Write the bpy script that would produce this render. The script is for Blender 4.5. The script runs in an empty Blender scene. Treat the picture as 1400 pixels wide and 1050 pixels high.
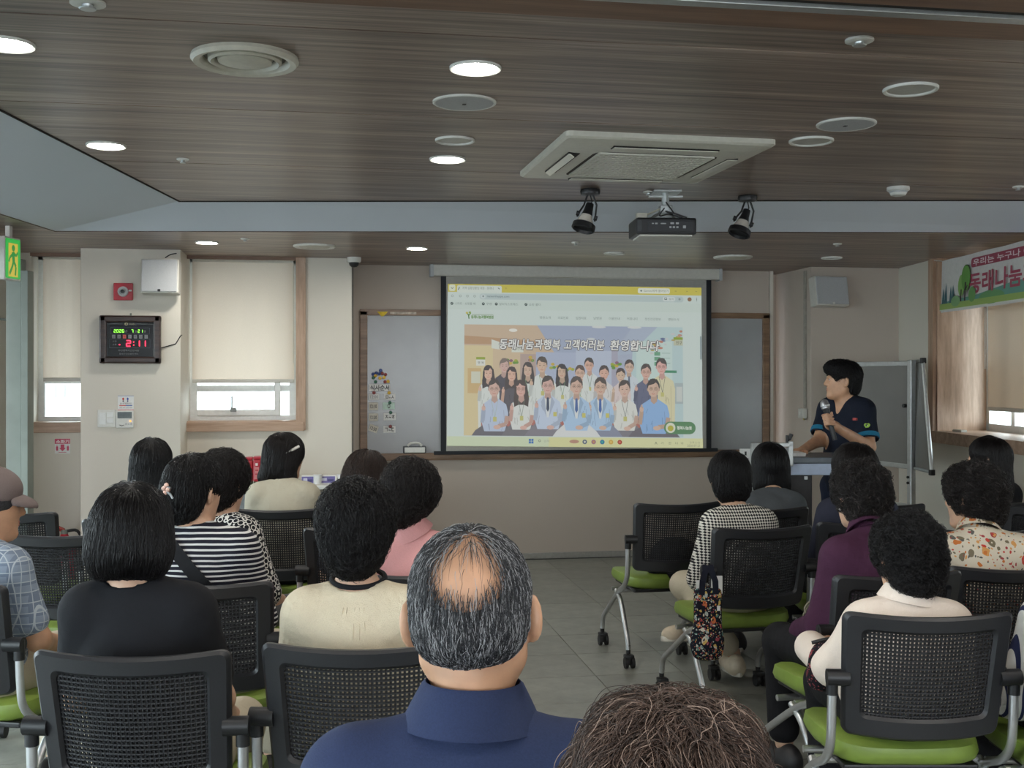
import bpy, bmesh, math, random
import numpy as np
from mathutils import Vector, Matrix, Euler

sc = bpy.context.scene
C = sc.collection
random.seed(7)
RNG = np.random.default_rng(11)

# ------------------------------------------------------------------ camera
FPX, EYE, HORY = 1550.0, 1.55, 515.0
TH = math.atan(258 / 1550)
SN, CS = math.sin(TH), math.cos(TH)
cam = bpy.data.cameras.new('camera')
cam.sensor_width = 36.0
cam.lens = 36.0 * FPX / 1400
cam.shift_y = -(525 - HORY) / 1400
cam.clip_start = 0.05
cam.clip_end = 500
camo = bpy.data.objects.new('camera', cam)
C.objects.link(camo)
camo.location = (0, 0, EYE)
camo.rotation_euler = (math.pi / 2, 0, -TH)
sc.camera = camo

# ------------------------------------------------------------------ sky, lights, exposure
SKY_STRENGTH = 4.0
LAMP_STRENGTH = 90.0
SCREEN_STRENGTH = 0.325
w = bpy.data.worlds.new('overcast_sky')
sc.world = w
w.use_nodes = True
bg = w.node_tree.nodes['Background']
bg.inputs[0].default_value = (0.86, 0.93, 1.0, 1)
bg.inputs[1].default_value = SKY_STRENGTH


LEFT_ANG = math.atan(0.17)


def left_x(y):
    return -2.05 + 0.17 * (y - 7.95)


def right_x(y):
    return 4.87 - 0.136 * (9.05 - y)



sc.view_settings.view_transform = 'Standard'
sc.view_settings.look = 'None'
sc.view_settings.exposure = 1.05
sc.view_settings.gamma = 1.0
sc.view_settings.use_curve_mapping = False
try:
    sc.cycles.use_denoising = True
    sc.cycles.max_bounces = 8
    sc.cycles.diffuse_bounces = 4
    sc.cycles.glossy_bounces = 3
    sc.cycles.transparent_max_bounces = 12
    sc.cycles.sample_clamp_indirect = 6.0
    sc.cycles.caustics_reflective = False
    sc.cycles.caustics_refractive = False
except Exception:
    pass

# ------------------------------------------------------------------ pixel -> world


def P(px, py, Z):
    u = (px - 700) / FPX
    v = (HORY - py) / FPX
    return Vector((Z * (SN + u * CS), Z * (CS - u * SN), EYE + v * Z))


def PY(px, py, Y):
    u = (px - 700) / FPX
    return P(px, py, Y / (CS - u * SN))


def PZ(px, py, z):
    return P(px, py, (z - EYE) / ((HORY - py) / FPX))


def PW(px, py, A, B):
    """the point seen at a pixel on the upright plane through A and B"""
    d = P(px, py, 1.0) - Vector((0, 0, EYE))
    ex, ey = B[0] - A[0], B[1] - A[1]
    t = (A[0] * ey - A[1] * ex) / (d.x * ey - d.y * ex)
    return Vector((0, 0, EYE)) + t * d


# ------------------------------------------------------------------ materials
def lin(c):
    return tuple(((x / 255) / 12.92 if x / 255 <= 0.04045 else ((x / 255 + 0.055) / 1.055) ** 2.4) for x in c)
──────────
What you are asked to do -
Repeat, word for word and with no pictures, only the lines running from the beginning of the data to the line that contains "from mathutils import Vector, Matrix, Euler".

Finished exercise -
Write the bpy script that would produce this render. The script is for Blender 4.5. The script runs in an empty Blender scene. Treat the picture as 1400 pixels wide and 1050 pixels high.
import bpy, bmesh, math, random
import numpy as np
from mathutils import Vector, Matrix, Euler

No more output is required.